Isabel, una pequeña india tlapaneca, murió poco antes de cumplir tres años; la desnutrición y la tuberculosis que le había destrozado el pulmón derecho le impidieron jugar y sonreír sus últimos meses, poco pudimos hacer por aliviar su sufrimiento. En México millón y medio de nuestros niños y niñas, la mayoría de ellos indígenas, padecen desnutrición en grado que, de sobrevivir, habrán de sufrir sus secuelas el resto de su vida.
En estos días en que se discute el presupuesto federal del próximo año y se habla de la necesidad de definir una política de Estado en materia económica, convendría reflexionar acerca de la jerarquización de las prioridades nacionales y el proyecto de nación que pretendemos los mexicanos.
Durante setenta años, el poder omnímodo del partido de Estado fue capaz de sustituir el consenso democrático nacional con el autoritarismo, el dedazo, el charrismo sindical, la simulación electoral, la corrupción, el control de los medios de comunicación, el patrimonialismo del presupuesto; mecanismos éticamente detestables y que a largo plazo frenaron irremisiblemente el desarrollo del país, pero que le permitían funcionar garantizando el sometimiento político, el control ideológico y la disciplina laboral de la población.

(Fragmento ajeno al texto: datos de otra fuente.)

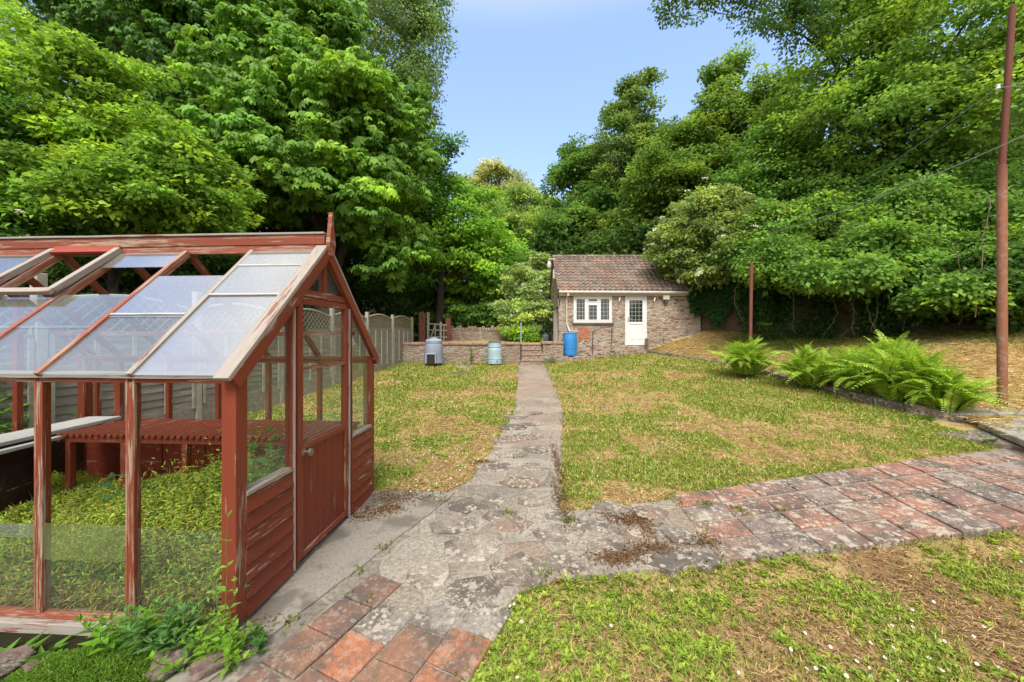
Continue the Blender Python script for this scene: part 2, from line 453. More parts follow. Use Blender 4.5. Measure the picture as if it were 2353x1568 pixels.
def crazy():
    m = NT('crazy_paving', .93, .2)
    v = m.co('Object')
    w = m.n('TexNoise', {'Vector': v, 'Scale': 2.2, 'Detail': 3}).outputs[1]
    v2 = m.mix(.22, v, w, 'ADD')
    e = m.n('TexVoronoi', {'Vector': v2, 'Scale': 2.1, 'Randomness': .95}, feature='DISTANCE_TO_EDGE').outputs[0]
    k = m.n('SeparateColor', {0: m.n('TexVoronoi', {'Vector': v2, 'Scale': 2.1, 'Randomness': .95}).outputs['Color']}).outputs
    st = m.ramp(k[0], [(0, (.29, .25, .20)), (.16, (.35, .31, .25)), (.32, (.23, .20, .165)), (.46, (.32, .275, .22)), (.6, (.37, .33, .27)), (.74, (.32, .25, .19)), (.88, (.27, .24, .195))], 'CONSTANT')
    fine = m.noise(v, 32, 7, .8)
    big = m.noise(v, 3.0, 5, .65)
    st = m.mix(m.ramp(fine, [(.36, .8), (.56, 0.0)]), st, (.09, .08, .07))
    st = m.mix(m.ramp(fine, [(.58, 0.0), (.72, .8)]), st, (.50, .455, .37))
    mort = m.mix(fine, (.22, .185, .145), (.44, .385, .31))
    edge = m.math('ADD', e, m.math('MULTIPLY', m.math('SUBTRACT', fine, .5), .06))
    c = m.mix(m.ramp(edge, [(.008, .7), (.045, 0.0)]), st, mort)
    c = m.mix(m.math('MULTIPLY', m.ramp(edge, [(.02, 0.0), (.035, .5), (.06, 0.0)]), m.ramp(big, [(.4, 0.0), (.55, 1.0)])), c, (.09, .075, .055))
    sx = m.n('SeparateXYZ', {0: v}).outputs
    c = m.mix(m.ramp(big, [(.5, 0.0), (.68, .65)]), c, (.16, .14, .115))
    far = m.n('MapRange', {'Value': sx[1], 'From Min': 4.5, 'From Max': 9.5}).outputs[0]
    pink = m.math('MULTIPLY', far, m.ramp(m.noise(v, 1.1, 3), [(.4, 0.0), (.6, .55)]))
    c = m.mix(pink, c, (.36, .235, .18))
    m.col(c); m.bump(m.math('ADD', m.ramp(e, [(0, 0.0), (.1, 1.0)]), m.math('MULTIPLY', fine, .8)), .5, .015)
    return m.m
MAT['crazy'] = crazy()

def apron():
    m = NT('cement_apron', .93, .2)
    v = m.co('Object')
    fine = m.noise(v, 45, 7, .8); big = m.noise(v, 2.4, 4, .6)
    c = m.mix(m.ramp(big, [(.42, 0.0), (.5, 1.0)]), (.16, .14, .115), (.285, .255, .215))
    c = m.mix(m.ramp(fine, [(.35, .7), (.55, 0.0)]), c, (.13, .115, .10))
    m.col(c); m.bump(fine, .4, .008)
    return m.m
MAT['apron'] = apron()

def rust():
    m = NT('rusty_painted_steel', .75, .3)
    v = m.co('Object')
    a = m.noise(v, 9, 7, .75); b = m.noise(v, 40, 7, .85)
    c = m.mix(m.ramp(a, [(.38, 0.0), (.62, 1.0)]), (.145, .038, .024), (.11, .048, .032))
    z = m.n('SeparateXYZ', {0: v}).outputs[2]
    lo = m.n('MapRange', {'Value': z, 'From Min': 4.9, 'From Max': 4.3}).outputs[0]
    gr = m.math('MULTIPLY', lo, m.ramp(m.math('ADD', m.math('MULTIPLY', a, .5), m.math('MULTIPLY', b, .5)), [(.50, 0.0), (.60, .8)]))
    c = m.mix(m.math('MULTIPLY', lo, .55), c, (.30, .125, .06))
    c = m.mix(gr, c, (.27, .245, .19))
    c = m.mix(m.ramp(b, [(.66, 0.0), (.72, .8)]), c, (.50, .47, .42))
    c = m.mix(m.ramp(b, [(.30, .8), (.44, 0.0)]), c, (.34, .12, .045))
    m.col(c); m.bump(b, .4, .006)
    return m.m
MAT['rust'] = rust()

def rooftile():
    m = NT('clay_pantile', .9, .2)
    v = m.co('Object')
    c = m.attr()
    f = m.noise(v, 16, 6, .75); b = m.noise(v, 1.2, 4, .6)
    c = m.mix(m.ramp(f, [(.3, .6), (.55, 0.0)]), c, (.075, .055, .045))
    c = m.mix(m.ramp(f, [(.64, 0.0), (.70, .8)]), c, (.44, .40, .34))
    c = m.mix(m.ramp(b, [(.45, 0.0), (.7, .5)]), c, (.10, .085, .07))
    m.col(c); m.bump(f, .4, .01)
    return m.m
MAT['rooftile'] = rooftile()
# ================================================================== ground, paving
def patch_val(x, y):
    """0..1: bare earth -> straw -> green"""
    x = np.asarray(x, float); y = np.asarray(y, float)
    p = -.01+fbm(x, y, 1.7, 3, 5)*.98
    p = p+.14*np.exp(-(((x-1.6)/1.0)**2+((y-5.4)/1.1)**2))           # greener patch right of the path
    p = p+.22*np.exp(-(((x-3.8)/2.0)**2+((y-13.2)/1.1)**2))
    p = p+.16*np.exp(-(((x-5.3)/1.6)**2+((y-8.2)/1.6)**2))
    p = p-.06*np.exp(-(((x-5.0)/2.0)**2+((y-6.0)/1.0)**2))
    p = p-.10*np.exp(-(((x+.7)/.5)**2+((y-4.4)/1.2)**2))
    p = p+.10*np.exp(-(((x+3.2)/1.0)**2+((y-9)/4)**2))
    p = p-.08*np.exp(-(((x-2.9)/1.0)**2+((y-2.1)/.45)**2))
    p = p+.10*np.exp(-(((x-.9)/.6)**2+((y-2.2)/.5)**2))
    fe = 2.86+.155*(x-1.64)
    p = p+(-.05-.12*np.clip((x-1.0)/2, 0, 1)+.25*(fbm(x, y, 3.1, 13, 3)-.5))*((y < fe) & (x > .1))
    p = np.clip(p, 0, 1)
    xf = -5.75+(y-2.4)*(1.43/13.55)
    hx = np.interp(y, [h[0] for h in HEDGE]+[40], [h[1] for h in HEDGE]+[5])
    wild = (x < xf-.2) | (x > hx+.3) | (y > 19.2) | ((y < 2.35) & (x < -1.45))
    return np.where(wild, -1.0, p)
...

El desgaste del sistema político mexicano obliga hoy a rearticular el proyecto de nación sobre nuevas bases. Se requiere una política de Estado acorde con un proyecto de nación que definamos todos los mexicanos democráticamente. Para ello es preciso definir el eje que articule la vida nacional a partir de principios comunes a todos los mexicanos, sin soslayo de la pluralidad e incluso del antagonismo de intereses de los sectores que integran la nación.
El forcejeo del Ejecutivo con las fracciones del Congreso se centra en decisiones de política económica, bajo el supuesto de que el bienestar social sólo es posible en la medida que el modelo económico logre ser exitoso. Este supuesto jamás se ha cumplido; la pobreza en México es producto de la desigualdad en la distribución de la riqueza y no de su escasez. Los acaparadores de la riqueza han sido siempre los beneficiarios de los auges económicos e incluso, su élite, de las crisis. Es cierto, la reducción del IVA no beneficiará a las clases populares; ellas serán, como siempre, sacrificadas a la hora de redistribuir el gasto público según la dogmática neoliberal. Las amenazas de catástrofe que augura el Ejecutivo en caso de tal reducción son un buen argumento para responsabilizar a la oposición de las consecuencias de la aplicación a ultranza de un proyecto que implica necesariamente el sacrificio de los pobres.
El grupo de jóvenes neoliberales que administra el presupuesto del país aprendió muy bien la lección en su paso por las universidades extranjeras; alumnos brillantes basan su aventura personal en la aplicación rigurosa de lo aprendido; no puede esperarse otra cosa de ellos. La esperanza está en la reivindicación de un proyecto nacional pensado en términos del bienestar social de la población, que potencie un gran desarrollo económico. Puede uno pensar en el Japón de la posguerra. Devastado por completo, emprendió un proyecto de reconstrucción a largo plazo. La prioridad nacional fue asegurar la alimentación y la educación de las futuras generaciones. Los niños japoneses de la posguerra, libres de la desnutrición, crecieron al llegar a adultos casi veinte centímetros respecto a sus padres; Japón tiene hoy la más baja mortalidad infantil del mundo y el mayor nivel educativo.
No todo es felicidad: también tiene el mayor número de suicidios en edades tempranas.
Cuando el gobierno de México optó por reorientar la economía hace 15 años, sacrificó el sistema educativo reduciendo el salario a los maestros hasta niveles ignominiosos y desapareció por completo la estructura del Sistema Alimentario Mexicano. Hoy México es uno de los países de América Latina con mayor tasa de desnutrición y el sistema educativo está colapsado. No todo es fracaso: también tenemos una de las mayores tasas de supermillonarios del mundo.